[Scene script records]

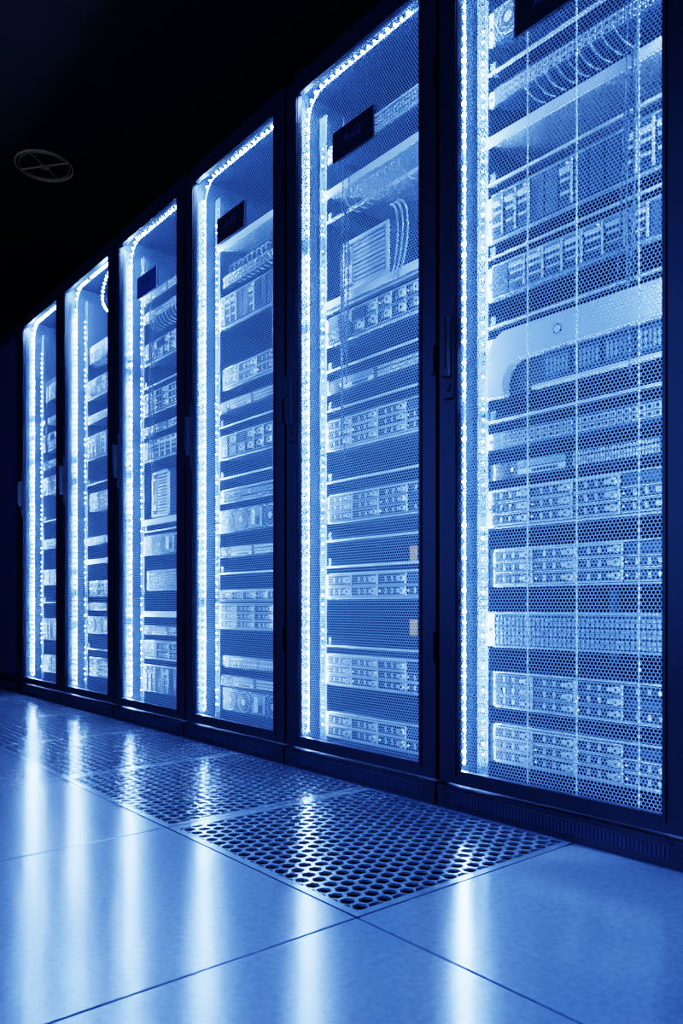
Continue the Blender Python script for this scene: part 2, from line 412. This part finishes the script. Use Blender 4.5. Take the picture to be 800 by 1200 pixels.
for k in (0,1,2,3,4,5,6,7,-1):
    cy=C0+PITCH*k
    e=bpy.data.objects.new('server_rack',None); sc.collection.objects.link(e); e.location=(0,cy,0); e.empty_display_size=0.3
    obj('rack_frame',CAR,e); obj('door_frame',DF,e)
    if k>5:
        obj('door_panel',SD,e); continue
    obj('door_mesh',DM,e)
    if k<=3:
        obj('label_plate',PL if k<=2 else PL2,e,(0,0,1.735))
        tc=bpy.data.curves.new('label_text','FONT'); tc.body='A-%02d'%(k+1 if k>=0 else 0); tc.size=0.036; tc.align_x='CENTER'; tc.align_y='CENTER'
        tc.materials.append(M_TXT)
        to=bpy.data.objects.new('label_text',tc); sc.collection.objects.link(to); to.parent=e
        to.location=(-0.0092,0,1.782); to.rotation_euler=(math.pi/2,0,-math.pi/2)
    for me,z in layouts[k]:
        dx=0.0 if me in (SH,RL,BZ) else random.choice((0,0,0.004,0.012))
        obj(me.name,me,e,(0.102+dx,0,z))
    p=strip_path()
    beads('led_strip_chips',p,0.0265,0.0062,M_LED,e,skip=0.05,jit=0.30)
    tube('led_strip_tape',[(a[0]+0.008,a[1]+0.005,a[2]) for a in p],0.0035,M_TAPE,e)
    p2=[(0.092,0.256,0.12),(0.092,0.256,1.90)]
    beads('led_strip_chips_inner',p2,0.0265,0.0042,M_LED2,e,skip=0.20,jit=0.3)
    p3=[(0.045,-0.283,0.12),(0.045,-0.283,1.95)]
    beads('led_fill_chips_near',p3,0.04,0.006,M_LED_FILL,e)  # added strip, unseen behind the door stile, brightens the servers
    if k in (1,-1):
        obj('ribbed_device',TW,e,(0.102,-0.03,1.42)); obj('ribbed_device_shelf',SH,e,(0.102,0,1.40))
        for q in range(3):
            tube('arc_cable',bez((0.09,-0.05-q*0.015,1.60),(0.06,-0.12-q*0.02,1.57),(0.06,-0.12-q*0.02,1.45),(0.09,-0.05-q*0.015,1.39)),0.003,M_CABLEW,e)
    if k==3: obj('ribbed_device',TW2,e,(0.102,0.02,0.86))
    for q in range(5):
        yy=0.15-q*0.006 if k%2 else -0.16+q*0.007
        za=random.uniform(0.9,1.2); zb=random.uniform(1.6,1.95)
        tube('cable',bez((0.088,yy,zb),(0.07,yy+random.uniform(-.03,.03),zb-0.2),(0.075,yy+random.uniform(-.02,.02),za+0.2),(0.09,yy+random.uniform(-.05,.05),za)),0.0020,M_CABLE,e)
    for q in range(9):
        y=0.12-q*0.028; z=1.70
        tube('patch_lead',bez((0.09,y,z),(0.045,y,z+0.01),(0.045,y-0.03,z-0.08),(0.085,y-0.05,z-0.075)),0.0018,M_CABLEW,e)
    if k==0:
        for dy in (0.064,-0.059,-0.197):
            tube('door_thin_bar',[(0.012,dy,MZ0),(0.012,dy,MZ1)],0.0018,M_SILVER,e)  # thin silver vertical bars behind the nearest door mesh
    if k==4:
        lp=bez((0.055,-0.255,2.04),(0.055,-0.10,2.03),(0.055,-0.02,1.96),(0.055,-0.05,1.89))+bez((0.055,-0.05,1.89),(0.055,-0.09,1.83),(0.055,-0.16,1.79),(0.055,-0.25,1.80))
        beads('led_strip_loop',lp,0.0185,0.0060,M_LED,e)
    if k==1:
        yb=MB(); yb.box(0.098,0.102,-0.142,-0.116,0.605,0.648,M_YEL); yb.box(0.098,0.102,-0.142,-0.116,0.405,0.448,M_YEL)
        obj('asset_labels',yb.mesh('asset_labels'),e)

# ------------------------------------------------------------ ceiling diffuser
def diffuser(x,y):
    e=bpy.data.objects.new('ceiling_diffuser',None); sc.collection.objects.link(e); e.location=(x,y,ZC)
    for r_,t_ in ((0.155,0.007),(0.135,0.003)):
        tube('ring',[(r_*math.cos(2*math.pi*a/40),r_*math.sin(2*math.pi*a/40),-0.012) for a in range(40)],t_,M_VENT,e,True)
    for a in range(2):
        an=math.radians(38)+a*math.pi/2
        tube('spoke',[(0.15*math.cos(an),0.15*math.sin(an),-0.012),(-0.15*math.cos(an),-0.15*math.sin(an),-0.012)],0.005,M_VENT,e)
    b=MB(); n=24
    b.v=[(0.03*math.cos(2*math.pi*a/n),0.03*math.sin(2*math.pi*a/n),-0.018) for a in range(n)]; b.f=[tuple(range(n))]; b.m=[0]; b.mats=[M_VENT]
    obj('hub',b.mesh('hub'),e)
diffuser(0.13,4.45)

# ------------------------------------------------------------ added aisle fill lights, out of view
def fill_light(x,y,z,sx,sy,pw,rot,col=(0.12,0.30,1.0),spread=180):
    l=bpy.data.lights.new('aisle_fill_light','AREA'); l.shape='RECTANGLE'; l.size=sx; l.size_y=sy; l.energy=pw; l.color=col; l.spread=math.radians(spread)
    o=bpy.data.objects.new('aisle_fill_light',l); sc.collection.objects.link(o); o.location=(x,y,z); o.rotation_euler=rot
    return o
for yy in (0.3,2.0,3.7):
    fill_light(-2.25,yy,1.25,1.9,0.12,19,(0,math.radians(-90),0))  # added fill, stands in for unseen LEDs across the aisle
fill_light(-1.9,1.2,2.9,0.3,1.2,28,(0,math.radians(-5),0),spread=100)  # added overhead fill that brightens the floor

w=bpy.data.worlds.new('world'); sc.world=w; w.use_nodes=True
w.node_tree.nodes['Background'].inputs['Color'].default_value=(0.002,0.004,0.012,1)
w.node_tree.nodes['Background'].inputs['Strength'].default_value=0.3
cam=bpy.data.cameras.new('camera'); co=bpy.data.objects.new('camera',cam); sc.collection.objects.link(co)
cam.sensor_fit='HORIZONTAL'; cam.sensor_width=36; cam.lens=F*36/800; cam.shift_y=110/800; cam.clip_start=0.02
co.location=(-D,0,H); co.rotation_euler=(math.pi/2,0,-THETA)
sc.camera=co
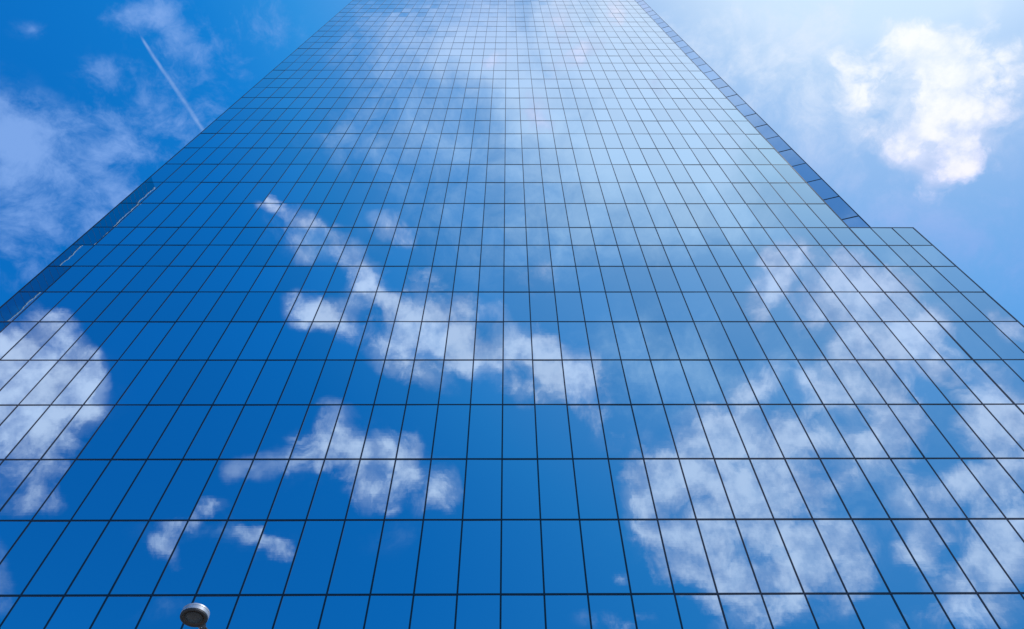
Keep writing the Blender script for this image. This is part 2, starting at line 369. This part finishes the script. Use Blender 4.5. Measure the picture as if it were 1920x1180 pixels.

Requirement ::
Without including the pictures, reproduce all entries exactly.

Result ::
Continue the Blender Python script for this scene: part 2, from line 412. This part finishes the script. Use Blender 4.5. Take the picture to be 800 by 1200 pixels.
for k in (0,1,2,3,4,5,6,7,-1):
    cy=C0+PITCH*k
    e=bpy.data.objects.new('server_rack',None); sc.collection.objects.link(e); e.location=(0,cy,0); e.empty_display_size=0.3
    obj('rack_frame',CAR,e); obj('door_frame',DF,e)
    if k>5:
        obj('door_panel',SD,e); continue
    obj('door_mesh',DM,e)
    if k<=3:
        obj('label_plate',PL if k<=2 else PL2,e,(0,0,1.735))
        tc=bpy.data.curves.new('label_text','FONT'); tc.body='A-%02d'%(k+1 if k>=0 else 0); tc.size=0.036; tc.align_x='CENTER'; tc.align_y='CENTER'
        tc.materials.append(M_TXT)
        to=bpy.data.objects.new('label_text',tc); sc.collection.objects.link(to); to.parent=e
        to.location=(-0.0092,0,1.782); to.rotation_euler=(math.pi/2,0,-math.pi/2)
    for me,z in layouts[k]:
        dx=0.0 if me in (SH,RL,BZ) else random.choice((0,0,0.004,0.012))
        obj(me.name,me,e,(0.102+dx,0,z))
    p=strip_path()
    beads('led_strip_chips',p,0.0265,0.0062,M_LED,e,skip=0.05,jit=0.30)
    tube('led_strip_tape',[(a[0]+0.008,a[1]+0.005,a[2]) for a in p],0.0035,M_TAPE,e)
    p2=[(0.092,0.256,0.12),(0.092,0.256,1.90)]
    beads('led_strip_chips_inner',p2,0.0265,0.0042,M_LED2,e,skip=0.20,jit=0.3)
    p3=[(0.045,-0.283,0.12),(0.045,-0.283,1.95)]
    beads('led_fill_chips_near',p3,0.04,0.006,M_LED_FILL,e)  # added strip, unseen behind the door stile, brightens the servers
    if k in (1,-1):
        obj('ribbed_device',TW,e,(0.102,-0.03,1.42)); obj('ribbed_device_shelf',SH,e,(0.102,0,1.40))
        for q in range(3):
            tube('arc_cable',bez((0.09,-0.05-q*0.015,1.60),(0.06,-0.12-q*0.02,1.57),(0.06,-0.12-q*0.02,1.45),(0.09,-0.05-q*0.015,1.39)),0.003,M_CABLEW,e)
    if k==3: obj('ribbed_device',TW2,e,(0.102,0.02,0.86))
    for q in range(5):
        yy=0.15-q*0.006 if k%2 else -0.16+q*0.007
        za=random.uniform(0.9,1.2); zb=random.uniform(1.6,1.95)
        tube('cable',bez((0.088,yy,zb),(0.07,yy+random.uniform(-.03,.03),zb-0.2),(0.075,yy+random.uniform(-.02,.02),za+0.2),(0.09,yy+random.uniform(-.05,.05),za)),0.0020,M_CABLE,e)
    for q in range(9):
        y=0.12-q*0.028; z=1.70
        tube('patch_lead',bez((0.09,y,z),(0.045,y,z+0.01),(0.045,y-0.03,z-0.08),(0.085,y-0.05,z-0.075)),0.0018,M_CABLEW,e)
    if k==0:
        for dy in (0.064,-0.059,-0.197):
            tube('door_thin_bar',[(0.012,dy,MZ0),(0.012,dy,MZ1)],0.0018,M_SILVER,e)  # thin silver vertical bars behind the nearest door mesh
    if k==4:
        lp=bez((0.055,-0.255,2.04),(0.055,-0.10,2.03),(0.055,-0.02,1.96),(0.055,-0.05,1.89))+bez((0.055,-0.05,1.89),(0.055,-0.09,1.83),(0.055,-0.16,1.79),(0.055,-0.25,1.80))
        beads('led_strip_loop',lp,0.0185,0.0060,M_LED,e)
    if k==1:
        yb=MB(); yb.box(0.098,0.102,-0.142,-0.116,0.605,0.648,M_YEL); yb.box(0.098,0.102,-0.142,-0.116,0.405,0.448,M_YEL)
        obj('asset_labels',yb.mesh('asset_labels'),e)

# ------------------------------------------------------------ ceiling diffuser
def diffuser(x,y):
    e=bpy.data.objects.new('ceiling_diffuser',None); sc.collection.objects.link(e); e.location=(x,y,ZC)
    for r_,t_ in ((0.155,0.007),(0.135,0.003)):
        tube('ring',[(r_*math.cos(2*math.pi*a/40),r_*math.sin(2*math.pi*a/40),-0.012) for a in range(40)],t_,M_VENT,e,True)
    for a in range(2):
        an=math.radians(38)+a*math.pi/2
        tube('spoke',[(0.15*math.cos(an),0.15*math.sin(an),-0.012),(-0.15*math.cos(an),-0.15*math.sin(an),-0.012)],0.005,M_VENT,e)
    b=MB(); n=24
    b.v=[(0.03*math.cos(2*math.pi*a/n),0.03*math.sin(2*math.pi*a/n),-0.018) for a in range(n)]; b.f=[tuple(range(n))]; b.m=[0]; b.mats=[M_VENT]
    obj('hub',b.mesh('hub'),e)
diffuser(0.13,4.45)

# ------------------------------------------------------------ added aisle fill lights, out of view
def fill_light(x,y,z,sx,sy,pw,rot,col=(0.12,0.30,1.0),spread=180):
    l=bpy.data.lights.new('aisle_fill_light','AREA'); l.shape='RECTANGLE'; l.size=sx; l.size_y=sy; l.energy=pw; l.color=col; l.spread=math.radians(spread)
    o=bpy.data.objects.new('aisle_fill_light',l); sc.collection.objects.link(o); o.location=(x,y,z); o.rotation_euler=rot
    return o
for yy in (0.3,2.0,3.7):
    fill_light(-2.25,yy,1.25,1.9,0.12,19,(0,math.radians(-90),0))  # added fill, stands in for unseen LEDs across the aisle
fill_light(-1.9,1.2,2.9,0.3,1.2,28,(0,math.radians(-5),0),spread=100)  # added overhead fill that brightens the floor

w=bpy.data.worlds.new('world'); sc.world=w; w.use_nodes=True
w.node_tree.nodes['Background'].inputs['Color'].default_value=(0.002,0.004,0.012,1)
w.node_tree.nodes['Background'].inputs['Strength'].default_value=0.3
cam=bpy.data.cameras.new('camera'); co=bpy.data.objects.new('camera',cam); sc.collection.objects.link(co)
cam.sensor_fit='HORIZONTAL'; cam.sensor_width=36; cam.lens=F*36/800; cam.shift_y=110/800; cam.clip_start=0.02
co.location=(-D,0,H); co.rotation_euler=(math.pi/2,0,-THETA)
sc.camera=co
Keep writing the Blender script for this image. This is part 2, starting at line 369. This part finishes the script. Use Blender 4.5. Measure the picture as if it were 1920x1180 pixels.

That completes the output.